— Recorded information —
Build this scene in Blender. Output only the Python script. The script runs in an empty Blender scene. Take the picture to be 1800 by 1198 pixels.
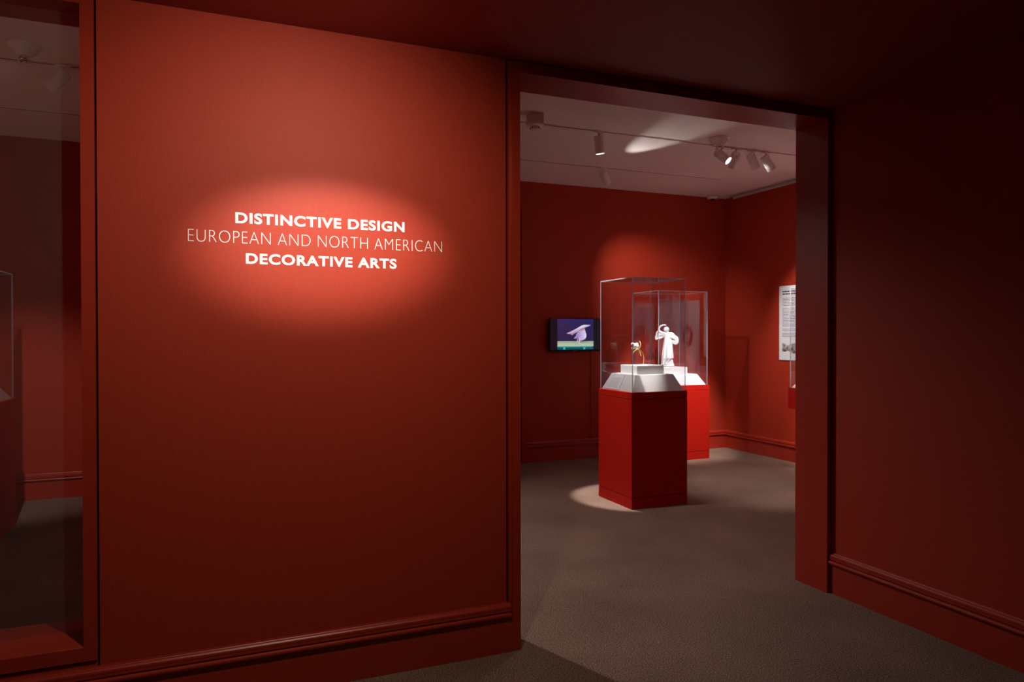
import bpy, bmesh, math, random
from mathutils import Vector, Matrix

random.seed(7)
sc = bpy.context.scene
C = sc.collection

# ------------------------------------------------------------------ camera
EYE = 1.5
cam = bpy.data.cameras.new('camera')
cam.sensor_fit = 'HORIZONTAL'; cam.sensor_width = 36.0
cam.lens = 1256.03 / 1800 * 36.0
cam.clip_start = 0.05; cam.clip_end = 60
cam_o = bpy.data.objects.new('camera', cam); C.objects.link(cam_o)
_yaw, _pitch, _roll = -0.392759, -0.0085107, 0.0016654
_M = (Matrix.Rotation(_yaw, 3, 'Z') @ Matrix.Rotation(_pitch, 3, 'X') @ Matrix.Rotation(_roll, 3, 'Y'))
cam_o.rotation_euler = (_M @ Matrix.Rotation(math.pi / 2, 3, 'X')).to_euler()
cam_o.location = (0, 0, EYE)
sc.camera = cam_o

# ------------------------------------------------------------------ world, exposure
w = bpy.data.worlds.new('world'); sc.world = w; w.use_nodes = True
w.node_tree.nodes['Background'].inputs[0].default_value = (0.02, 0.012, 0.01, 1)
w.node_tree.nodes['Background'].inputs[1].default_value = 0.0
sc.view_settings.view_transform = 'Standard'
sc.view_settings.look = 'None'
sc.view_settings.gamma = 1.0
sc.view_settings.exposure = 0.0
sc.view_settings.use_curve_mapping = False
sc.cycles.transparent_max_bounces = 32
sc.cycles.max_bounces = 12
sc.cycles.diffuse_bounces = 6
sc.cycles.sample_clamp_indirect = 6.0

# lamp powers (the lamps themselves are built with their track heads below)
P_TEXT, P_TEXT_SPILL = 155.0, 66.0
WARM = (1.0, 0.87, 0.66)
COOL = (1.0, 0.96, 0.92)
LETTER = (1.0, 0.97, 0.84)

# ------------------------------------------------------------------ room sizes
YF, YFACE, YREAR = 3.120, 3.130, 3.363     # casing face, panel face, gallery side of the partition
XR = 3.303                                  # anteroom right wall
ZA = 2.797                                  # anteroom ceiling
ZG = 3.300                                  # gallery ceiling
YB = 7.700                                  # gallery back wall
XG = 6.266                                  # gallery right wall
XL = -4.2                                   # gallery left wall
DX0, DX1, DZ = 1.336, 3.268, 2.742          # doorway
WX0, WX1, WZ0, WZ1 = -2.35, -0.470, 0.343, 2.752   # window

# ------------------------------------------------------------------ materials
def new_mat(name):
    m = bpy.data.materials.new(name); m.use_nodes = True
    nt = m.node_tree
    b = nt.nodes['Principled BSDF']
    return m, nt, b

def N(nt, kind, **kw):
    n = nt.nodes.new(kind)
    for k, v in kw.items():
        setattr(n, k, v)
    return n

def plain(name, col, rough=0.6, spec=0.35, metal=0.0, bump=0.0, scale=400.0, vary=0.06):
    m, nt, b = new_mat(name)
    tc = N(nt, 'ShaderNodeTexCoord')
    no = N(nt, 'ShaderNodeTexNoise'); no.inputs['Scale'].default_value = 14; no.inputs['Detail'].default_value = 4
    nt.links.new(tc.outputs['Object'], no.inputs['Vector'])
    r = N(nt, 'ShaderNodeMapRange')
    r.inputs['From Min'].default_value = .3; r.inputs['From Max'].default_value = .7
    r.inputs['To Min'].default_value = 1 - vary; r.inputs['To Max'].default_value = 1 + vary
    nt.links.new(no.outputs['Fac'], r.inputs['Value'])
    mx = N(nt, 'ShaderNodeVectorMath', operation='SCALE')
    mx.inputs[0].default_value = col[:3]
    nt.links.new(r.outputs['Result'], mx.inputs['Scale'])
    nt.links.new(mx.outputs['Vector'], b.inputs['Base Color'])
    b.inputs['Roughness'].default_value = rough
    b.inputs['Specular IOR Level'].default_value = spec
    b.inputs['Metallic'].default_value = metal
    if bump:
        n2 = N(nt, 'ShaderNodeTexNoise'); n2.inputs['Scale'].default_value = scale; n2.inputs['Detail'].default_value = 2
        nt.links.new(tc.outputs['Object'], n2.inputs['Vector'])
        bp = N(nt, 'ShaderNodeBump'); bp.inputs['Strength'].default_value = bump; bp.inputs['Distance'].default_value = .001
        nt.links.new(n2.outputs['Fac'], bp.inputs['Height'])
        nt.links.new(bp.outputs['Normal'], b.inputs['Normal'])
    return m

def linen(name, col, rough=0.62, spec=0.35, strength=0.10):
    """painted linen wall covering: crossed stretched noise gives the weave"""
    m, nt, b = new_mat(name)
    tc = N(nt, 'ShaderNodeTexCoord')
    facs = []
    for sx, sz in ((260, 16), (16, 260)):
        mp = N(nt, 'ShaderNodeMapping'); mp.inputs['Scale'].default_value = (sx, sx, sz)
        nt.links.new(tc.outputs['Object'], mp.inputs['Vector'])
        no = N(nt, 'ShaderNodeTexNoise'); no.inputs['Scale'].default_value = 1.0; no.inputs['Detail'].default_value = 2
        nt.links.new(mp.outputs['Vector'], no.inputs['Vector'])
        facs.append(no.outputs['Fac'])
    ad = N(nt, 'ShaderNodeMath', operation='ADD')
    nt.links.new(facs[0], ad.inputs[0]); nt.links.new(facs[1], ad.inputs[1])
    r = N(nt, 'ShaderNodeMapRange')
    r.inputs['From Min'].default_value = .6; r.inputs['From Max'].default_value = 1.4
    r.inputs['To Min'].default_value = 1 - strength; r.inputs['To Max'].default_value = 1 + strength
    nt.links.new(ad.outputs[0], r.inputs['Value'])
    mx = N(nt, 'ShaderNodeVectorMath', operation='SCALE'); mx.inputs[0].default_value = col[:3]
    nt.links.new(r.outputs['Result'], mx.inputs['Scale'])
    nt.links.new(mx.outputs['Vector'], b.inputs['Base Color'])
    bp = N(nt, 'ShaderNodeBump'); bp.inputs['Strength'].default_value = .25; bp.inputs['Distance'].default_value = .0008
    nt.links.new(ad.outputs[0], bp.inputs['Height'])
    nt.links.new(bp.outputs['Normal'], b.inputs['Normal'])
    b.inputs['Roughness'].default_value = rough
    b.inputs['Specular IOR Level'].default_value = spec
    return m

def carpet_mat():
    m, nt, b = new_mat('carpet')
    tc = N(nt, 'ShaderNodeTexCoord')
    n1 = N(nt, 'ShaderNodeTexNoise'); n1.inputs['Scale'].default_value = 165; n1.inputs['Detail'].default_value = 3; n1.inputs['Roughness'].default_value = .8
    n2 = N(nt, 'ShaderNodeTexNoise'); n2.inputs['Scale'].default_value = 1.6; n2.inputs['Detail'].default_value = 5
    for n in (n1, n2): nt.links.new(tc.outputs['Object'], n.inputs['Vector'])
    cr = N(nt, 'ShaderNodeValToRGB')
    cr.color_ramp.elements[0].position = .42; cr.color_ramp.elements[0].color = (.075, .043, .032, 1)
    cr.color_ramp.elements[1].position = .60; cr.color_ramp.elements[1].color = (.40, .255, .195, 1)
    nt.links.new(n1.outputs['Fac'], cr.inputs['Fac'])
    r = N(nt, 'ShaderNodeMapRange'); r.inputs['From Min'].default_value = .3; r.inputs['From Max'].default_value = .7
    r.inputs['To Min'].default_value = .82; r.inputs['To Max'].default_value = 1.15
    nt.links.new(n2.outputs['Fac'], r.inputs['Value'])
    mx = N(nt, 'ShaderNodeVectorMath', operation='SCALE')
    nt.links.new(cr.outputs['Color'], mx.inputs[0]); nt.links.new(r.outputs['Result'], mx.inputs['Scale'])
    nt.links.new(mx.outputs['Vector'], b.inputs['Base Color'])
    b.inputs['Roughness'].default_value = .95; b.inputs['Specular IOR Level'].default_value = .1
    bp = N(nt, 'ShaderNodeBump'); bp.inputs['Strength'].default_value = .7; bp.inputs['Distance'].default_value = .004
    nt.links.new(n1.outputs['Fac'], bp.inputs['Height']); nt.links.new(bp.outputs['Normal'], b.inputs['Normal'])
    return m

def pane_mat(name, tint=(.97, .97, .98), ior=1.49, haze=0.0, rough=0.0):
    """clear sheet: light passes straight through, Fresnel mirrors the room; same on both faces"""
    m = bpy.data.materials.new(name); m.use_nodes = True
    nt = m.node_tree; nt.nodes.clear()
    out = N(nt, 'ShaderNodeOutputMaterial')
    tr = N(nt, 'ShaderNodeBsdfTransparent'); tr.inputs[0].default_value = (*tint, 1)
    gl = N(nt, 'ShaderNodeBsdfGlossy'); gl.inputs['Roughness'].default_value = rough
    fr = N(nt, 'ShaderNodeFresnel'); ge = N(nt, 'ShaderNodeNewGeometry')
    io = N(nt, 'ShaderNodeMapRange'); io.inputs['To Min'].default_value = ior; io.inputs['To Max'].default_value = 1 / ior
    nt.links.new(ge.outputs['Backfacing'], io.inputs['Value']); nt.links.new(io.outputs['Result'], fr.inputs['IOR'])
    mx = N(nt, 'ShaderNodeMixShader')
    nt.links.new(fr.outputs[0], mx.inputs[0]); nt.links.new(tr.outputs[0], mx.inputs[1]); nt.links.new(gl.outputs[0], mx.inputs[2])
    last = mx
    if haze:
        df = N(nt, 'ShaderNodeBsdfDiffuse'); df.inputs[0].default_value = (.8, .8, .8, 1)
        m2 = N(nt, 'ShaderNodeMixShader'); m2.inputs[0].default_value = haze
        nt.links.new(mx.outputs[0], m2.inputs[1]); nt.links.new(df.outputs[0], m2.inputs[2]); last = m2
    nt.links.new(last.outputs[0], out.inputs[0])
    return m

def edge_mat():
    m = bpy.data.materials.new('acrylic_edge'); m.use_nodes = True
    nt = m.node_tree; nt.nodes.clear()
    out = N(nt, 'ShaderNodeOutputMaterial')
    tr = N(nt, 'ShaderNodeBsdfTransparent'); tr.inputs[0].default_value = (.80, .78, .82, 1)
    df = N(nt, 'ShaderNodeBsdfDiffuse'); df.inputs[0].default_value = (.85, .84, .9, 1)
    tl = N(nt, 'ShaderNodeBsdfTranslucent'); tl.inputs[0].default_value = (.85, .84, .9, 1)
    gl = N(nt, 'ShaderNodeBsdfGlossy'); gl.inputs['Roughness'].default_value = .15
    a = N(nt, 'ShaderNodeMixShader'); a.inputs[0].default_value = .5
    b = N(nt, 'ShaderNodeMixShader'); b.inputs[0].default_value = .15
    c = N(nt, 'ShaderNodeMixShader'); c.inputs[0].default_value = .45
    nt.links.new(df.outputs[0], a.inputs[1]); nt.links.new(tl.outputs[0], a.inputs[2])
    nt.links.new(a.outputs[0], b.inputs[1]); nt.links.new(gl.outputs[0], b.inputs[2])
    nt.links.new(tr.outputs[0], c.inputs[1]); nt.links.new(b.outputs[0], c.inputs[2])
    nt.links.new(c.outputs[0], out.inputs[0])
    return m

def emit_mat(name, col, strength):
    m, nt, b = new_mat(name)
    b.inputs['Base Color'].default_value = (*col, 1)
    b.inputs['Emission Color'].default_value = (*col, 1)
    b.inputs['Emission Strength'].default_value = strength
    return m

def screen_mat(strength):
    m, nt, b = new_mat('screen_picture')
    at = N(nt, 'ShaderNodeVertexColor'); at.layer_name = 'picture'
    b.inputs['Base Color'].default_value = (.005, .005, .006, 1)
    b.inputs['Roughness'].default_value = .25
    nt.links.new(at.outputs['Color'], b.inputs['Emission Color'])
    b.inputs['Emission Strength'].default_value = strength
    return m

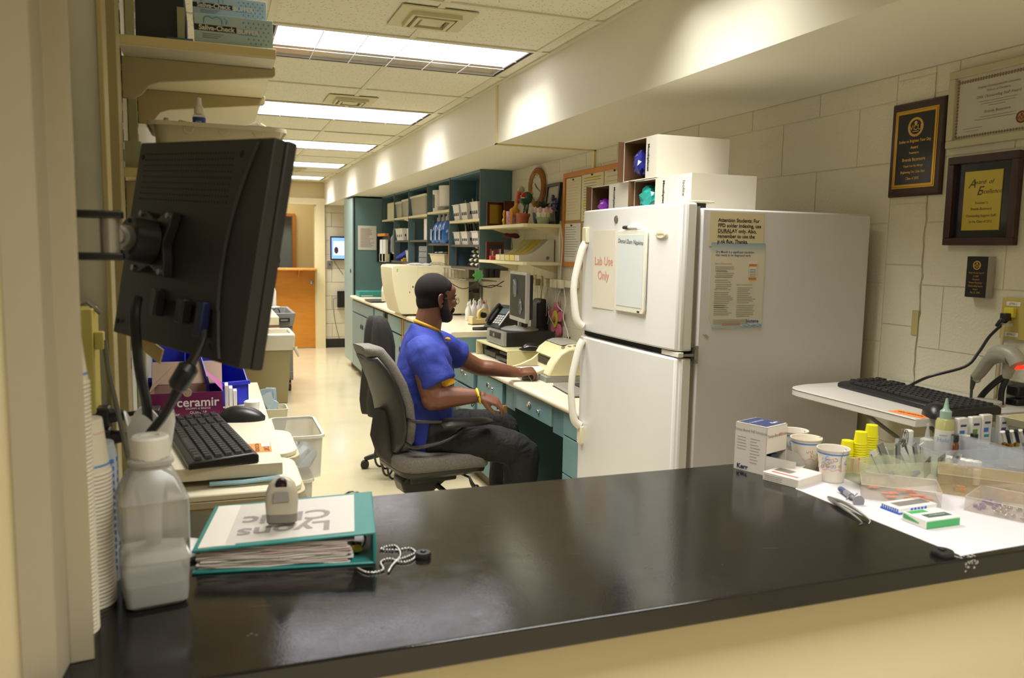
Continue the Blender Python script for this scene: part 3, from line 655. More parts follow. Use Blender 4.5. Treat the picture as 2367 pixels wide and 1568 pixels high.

— Work to be completed —
Quote only what lies between the first line of the records and the line containing "sc.camera = cam_o", please, including both lines and excluding images.

— Task response —
Build this scene in Blender. Output only the Python script. The script runs in an empty Blender scene. Take the picture to be 1800 by 1198 pixels.
import bpy, bmesh, math, random
from mathutils import Vector, Matrix

random.seed(7)
sc = bpy.context.scene
C = sc.collection

# ------------------------------------------------------------------ camera
EYE = 1.5
cam = bpy.data.cameras.new('camera')
cam.sensor_fit = 'HORIZONTAL'; cam.sensor_width = 36.0
cam.lens = 1256.03 / 1800 * 36.0
cam.clip_start = 0.05; cam.clip_end = 60
cam_o = bpy.data.objects.new('camera', cam); C.objects.link(cam_o)
_yaw, _pitch, _roll = -0.392759, -0.0085107, 0.0016654
_M = (Matrix.Rotation(_yaw, 3, 'Z') @ Matrix.Rotation(_pitch, 3, 'X') @ Matrix.Rotation(_roll, 3, 'Y'))
cam_o.rotation_euler = (_M @ Matrix.Rotation(math.pi / 2, 3, 'X')).to_euler()
cam_o.location = (0, 0, EYE)
sc.camera = cam_o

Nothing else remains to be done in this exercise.